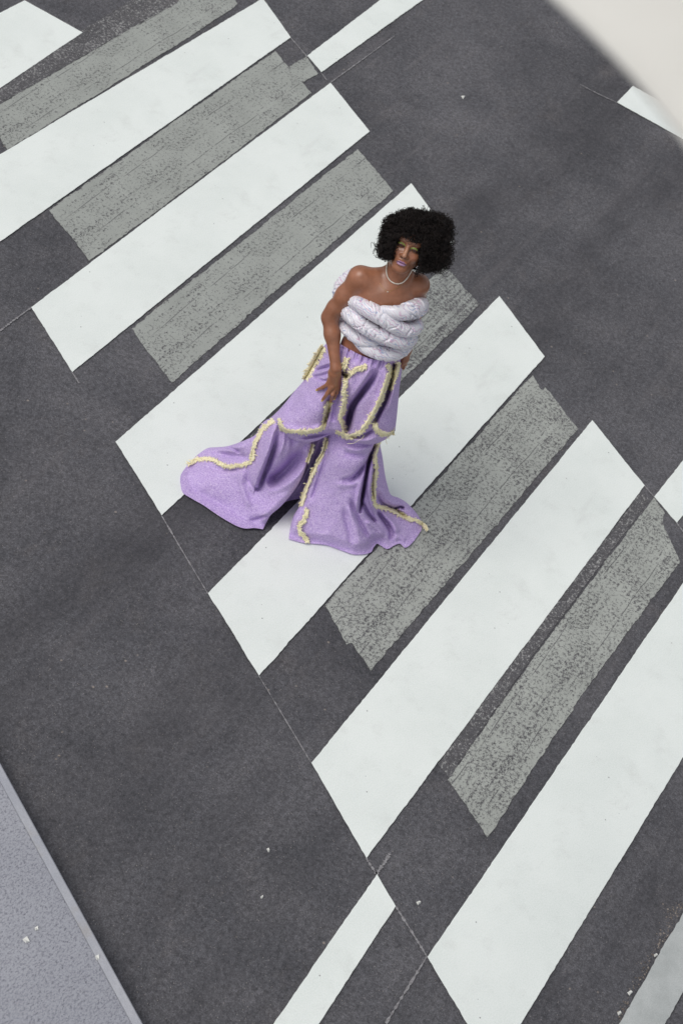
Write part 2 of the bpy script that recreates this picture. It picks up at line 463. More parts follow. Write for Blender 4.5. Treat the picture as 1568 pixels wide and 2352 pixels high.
# scraps of paper and paint chips
for pts, lab in [([(1058, 221), (1067, 222), (1063, 228)], 'tiny white scrap on the asphalt right of the top lane line'),
                 ([(612, 1950), (616, 1948), (619, 1957), (616, 1958)], 'thin white sliver on the asphalt left of the near stripe'),
                 ([(955, 2072), (962, 2070), (966, 2075), (959, 2079)], 'white paint chip beside the bottom lane line'),
                 ([(1439, 2280), (1446, 2275), (1451, 2281), (1444, 2287)], 'white pebble by the grey lane line in the bottom right corner'),
                 ([(1416, 2326), (1422, 2322), (1425, 2330), (1419, 2333)], 'pale pebble next to the grey lane line at the very bottom'),
                 ([(1500, 2193), (1506, 2190), (1508, 2197), (1502, 2199)], 'small white chip on the upper edge of the grey lane line'),
                 ([(598, 2060), (603, 2057), (604, 2063), (600, 2065)], 'tiny white fleck on the dark asphalt left of the bottom lane line')]:
    P = ground(np.array([p[0] for p in pts]), np.array([p[1] for p in pts])); ctr = P.mean(0)
    n = len(P)
    V = [(p - ctr) * [1, 1, 0] + [0, 0, .0] for p in P] + [(p - ctr) * [.7, .7, 0] + [0, 0, .006 + .003 * k] for k, p in enumerate(P)]
    F_ = [tuple(range(n, 2 * n))] + [(k, (k + 1) % n, n + (k + 1) % n, n + k) for k in range(n)]
    o = mesh_obj('paint_chip', V, F_, M_SCRAP, smooth=False); o.location = ctr + [0, 0, .001]
    tag(o, lab, 'chip', 'white scraps on the road')

# grit and dried mud swept against the grey lane line
pts = []
for _ in range(230):
    q = rng.random() ** 1.7
    uu = 1572 - 150 * q + rng.normal() * 3 - abs(rng.normal()) * (16 - 9 * q); vv = 2078 + 262 * q + rng.normal() * 4
    pts.append((uu, vv))
pts = np.array(pts); G = ground(pts[:, 0], pts[:, 1])
GV, GF = [], []
for g_ in G:
    r_ = .0018 + .0036 * rng.random() ** 3; b_ = len(GV)
    for k in range(5):
        a_ = k * 1.2566 + rng.random() * .5; GV.append(g_ + np.array([math.cos(a_) * r_, math.sin(a_) * r_, .0]))
    for k in range(5):
        a_ = k * 1.2566 + rng.random() * .5; GV.append(g_ + np.array([math.cos(a_) * r_ * .6, math.sin(a_) * r_ * .6, r_ * .9]))
    GF += [tuple(b_ + 5 + k for k in range(5))] + [(b_ + k, b_ + (k + 1) % 5, b_ + 5 + (k + 1) % 5, b_ + 5 + k) for k in range(5)]
m = Mat('grit'); M_GRIT = m.out(m.ramp(m.noise(60, 3, .7), [(.35, (.08, .07, .065)), (.5, (.22, .185, .16)), (.68, (.42, .38, .34))]), .95)
tag(mesh_obj('grit', GV, GF, M_GRIT, smooth=False), 'tan grit swept against the grey lane line in the bottom right corner', 'grit', None, 'stuff')

# pavement with its kerb (12 cm step)
KZ = .12
e0 = ground(0., 1748., KZ); e1 = ground(330., 2352., KZ)
kd = (e1 - e0)[:2]; kd /= np.linalg.norm(kd); kn = np.array([-kd[1], kd[0]])
if kn @ (ground(0., 2352., KZ) - e0)[:2] < 0: kn = -kn


def slab(name, w0, w1, z, mat, bev=.0, seg=1):
    a = e0[:2] - kd * 40; b = e0[:2] + kd * 40
    prof = [(w0, 0), (w0, z - bev), (w0 + bev, z), (w1, z), (w1, 0)] if bev else [(w0, 0), (w0, z), (w1, z), (w1, 0)]
    V = []
    for p in (a, b):
        for w, zz in prof: V.append((*(p + kn * w), zz))
    n = len(prof)
    return mesh_obj(name, V, [(i, i + 1, n + i + 1, n + i) for i in range(n - 1)], mat, smooth=False)


slab('kerb', 0, .040, KZ, M_KERB, .006)['kind'] = 'structure'
slab('pavement', .0415, 30, KZ - .003, M_PAVE)['kind'] = 'structure'
for pts, lab in [([(52, 2158), (62, 2152), (70, 2163), (60, 2166)], 'white torn paper scrap on the lilac pavement, larger of the pair'),
                 ([(80, 2131), (87, 2128), (89, 2136), (82, 2138)], 'small square white scrap on the pavement above the larger scrap'),
                 ([(219, 2196), (227, 2194), (229, 2204), (222, 2206)], 'crumpled white scrap on the pavement beside the kerb')]:
    P = ground(np.array([p[0] for p in pts]), np.array([p[1] for p in pts]), KZ); ctr = P.mean(0); n = len(P)
    V = [(p - ctr) + [0, 0, .0] for p in P] + [(p - ctr) * [.85, .85, 0] + [0, 0, .004 + .006 * (k % 2)] for k, p in enumerate(P)]
    o = mesh_obj('paper_scrap', V, [tuple(range(n, 2 * n))] + [(k, (k + 1) % n, n + (k + 1) % n, n + k) for k in range(n)], M_SCRAP, smooth=False)
    o.location = ctr
    tag(o, lab, 'scrap', 'white paper scraps on the pavement')

# ------------------------------------------------------------------ the person
person = bpy.data.objects.new('person', None)
COL.objects.link(person)
pm = Matrix.Identity(4)
for i in range(3):
    for j in range(3): pm[i][j] = M3[i, j]
    pm[i][3] = Fp[i]
person.matrix_world = pm
tag(person, 'woman with black afro, white padded top and wide purple trousers standing on the zebra crossing', 'person')

# ---- relief-sculpted cloth -------------------------------------------------


class Cloth:
    def __init__(s, top, bottom, left, right, ctrl, folds, n=170, mcols=150, sil=None, hem=None, thick=.2, edge_b=.05):
        def chain(c, k): return catmull(c, k)
        tp, bt, lf, rt = chain(top, mcols), chain(bottom, mcols), chain(left, n), chain(right, n)
        a = np.linspace(0, 1, mcols)[None, :, None]; b = np.linspace(0, 1, n)[:, None, None]
        P = (1 - b) * tp[None] + b * bt[None] + (1 - a) * lf[:, None] + a * rt[:, None] - (
            (1 - a) * (1 - b) * tp[0] + a * (1 - b) * tp[-1] + (1 - a) * b * bt[0] + a * b * bt[-1])
        s.shape = (n, mcols); s.uv = P.reshape(-1, 2)
        s.sides = {'top': tp, 'bottom': bt, 'left': lf, 'right': rt}
        s.sil = sil or {}; s.hem = hem or {}; s.folds = folds; s.edge_b = edge_b; s.thick = thick
        K = np.array(ctrl, float)
        X = K[:, :2] / 100.; n_ = len(X)
        r = np.linalg.norm(X[:, None] - X[None], axis=2)
        A = np.zeros((n_ + 3, n_ + 3)); A[:n_, :n_] = np.where(r > 0, r * r * np.log(r + 1e-9), 0) + np.eye(n_) * .02
        A[:n_, n_] = 1; A[:n_, n_ + 1:] = X; A[n_, :n_] = 1; A[n_ + 1:, :n_] = X.T
        s.rb = np.linalg.solve(A, np.r_[K[:, 2], 0, 0, 0]); s.X = X

    def edge(s, uv, which):
        d = np.full(len(uv), 1e9)
        for k, w in which.items():
            dd = seg_dist(uv, s.sides[k][::3])[0] / w
            d = np.minimum(d, dd)
        return d

    def depth(s, uv):
        X = uv / 100.
        r = np.linalg.norm(X[:, None] - s.X[None], axis=2)
        n_ = len(s.X)
        T = np.where(r > 0, r * r * np.log(r + 1e-9), 0) @ s.rb[:n_] + s.rb[n_] + X @ s.rb[n_ + 1:]
        e = np.clip(s.edge(uv, s.sil), 0, 1) if s.sil else np.ones(len(uv))
        prof = np.sqrt(np.clip(1 - (1 - e) ** 2, 0, 1))
        T = T - s.edge_b * (1 - prof)
        for poly, w, amp, *rest in s.folds:
            wl, wr = (w, w) if np.isscalar(w) else w
            pl = catmull(poly, 24)
            d, sd, fr = seg_dist(uv, pl)
            ww = np.where(sd > 0, wr, wl)
            tap = np.clip(np.minimum(fr, 1 - fr) / .22, 0, 1); tap = .15 + .85 * np.sin(tap * np.pi / 2)
            if rest: tap = np.interp(fr, np.linspace(0, 1, len(rest[0])), rest[0])
            T = T + amp * (1.45 if amp < 0 else 1.2) * tap * np.exp(-(d / ww) ** 2)
        g = gT(uv[:, 0], uv[:, 1], .017)
        if s.hem:
            h = np.clip(s.edge(uv, s.hem), 0, 1)
            h = h * h * (3 - 2 * h)
            lift = 0
            T = g * (1 - h) + T * h
        T = np.maximum(T, g)
        s._prof = prof
        return T

    def build(s, name, mat, parent, wr=.004):
        n, mc = s.shape
        T = s.depth(s.uv); prof = s._prof
        P = L(s.uv[:, 0], s.uv[:, 1], T)
        T = T + wr * (1.3 * vnoise(P, 8, 4) + vnoise(P, 16, 1) + .6 * vnoise(P, 34, 2))
        T = np.maximum(T, gT(s.uv[:, 0], s.uv[:, 1], .015))
        P = L(s.uv[:, 0], s.uv[:, 1], T)
        hz = np.clip(s.edge(s.uv, s.hem) * 2, 0, 1) if s.hem else 1
        Tb = T - .004 - s.thick * prof * hz
        Tb = np.maximum(Tb, gT(s.uv[:, 0], s.uv[:, 1], .0035))
        Tb = np.minimum(Tb, T - .002)
        B = L(s.uv[:, 0], s.uv[:, 1], Tb)
        V = np.concatenate([P, B]); N = n * mc
        idx = np.arange(N).reshape(n, mc)
        q = np.stack([idx[:-1, :-1], idx[1:, :-1], idx[1:, 1:], idx[:-1, 1:]], -1).reshape(-1, 4)
        F = [q, q[:, ::-1] + N]
        for e in (idx[0], idx[-1][::-1], idx[:, 0][::-1], idx[:, -1]):
            F.append(np.stack([e[:-1], e[1:], e[1:] + N, e[:-1] + N], -1))
        return mesh_obj(name, V, np.concatenate(F), mat, parent)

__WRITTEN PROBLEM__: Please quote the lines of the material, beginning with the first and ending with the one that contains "tag(o, lab, 'chip', 'white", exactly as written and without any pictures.

__RESPONSE TO THIS EXERCISE__:
Write part 2 of the bpy script that recreates this picture. It picks up at line 463. More parts follow. Write for Blender 4.5. Treat the picture as 1568 pixels wide and 2352 pixels high.
# scraps of paper and paint chips
for pts, lab in [([(1058, 221), (1067, 222), (1063, 228)], 'tiny white scrap on the asphalt right of the top lane line'),
                 ([(612, 1950), (616, 1948), (619, 1957), (616, 1958)], 'thin white sliver on the asphalt left of the near stripe'),
                 ([(955, 2072), (962, 2070), (966, 2075), (959, 2079)], 'white paint chip beside the bottom lane line'),
                 ([(1439, 2280), (1446, 2275), (1451, 2281), (1444, 2287)], 'white pebble by the grey lane line in the bottom right corner'),
                 ([(1416, 2326), (1422, 2322), (1425, 2330), (1419, 2333)], 'pale pebble next to the grey lane line at the very bottom'),
                 ([(1500, 2193), (1506, 2190), (1508, 2197), (1502, 2199)], 'small white chip on the upper edge of the grey lane line'),
                 ([(598, 2060), (603, 2057), (604, 2063), (600, 2065)], 'tiny white fleck on the dark asphalt left of the bottom lane line')]:
    P = ground(np.array([p[0] for p in pts]), np.array([p[1] for p in pts])); ctr = P.mean(0)
    n = len(P)
    V = [(p - ctr) * [1, 1, 0] + [0, 0, .0] for p in P] + [(p - ctr) * [.7, .7, 0] + [0, 0, .006 + .003 * k] for k, p in enumerate(P)]
    F_ = [tuple(range(n, 2 * n))] + [(k, (k + 1) % n, n + (k + 1) % n, n + k) for k in range(n)]
    o = mesh_obj('paint_chip', V, F_, M_SCRAP, smooth=False); o.location = ctr + [0, 0, .001]
    tag(o, lab, 'chip', 'white scraps on the road')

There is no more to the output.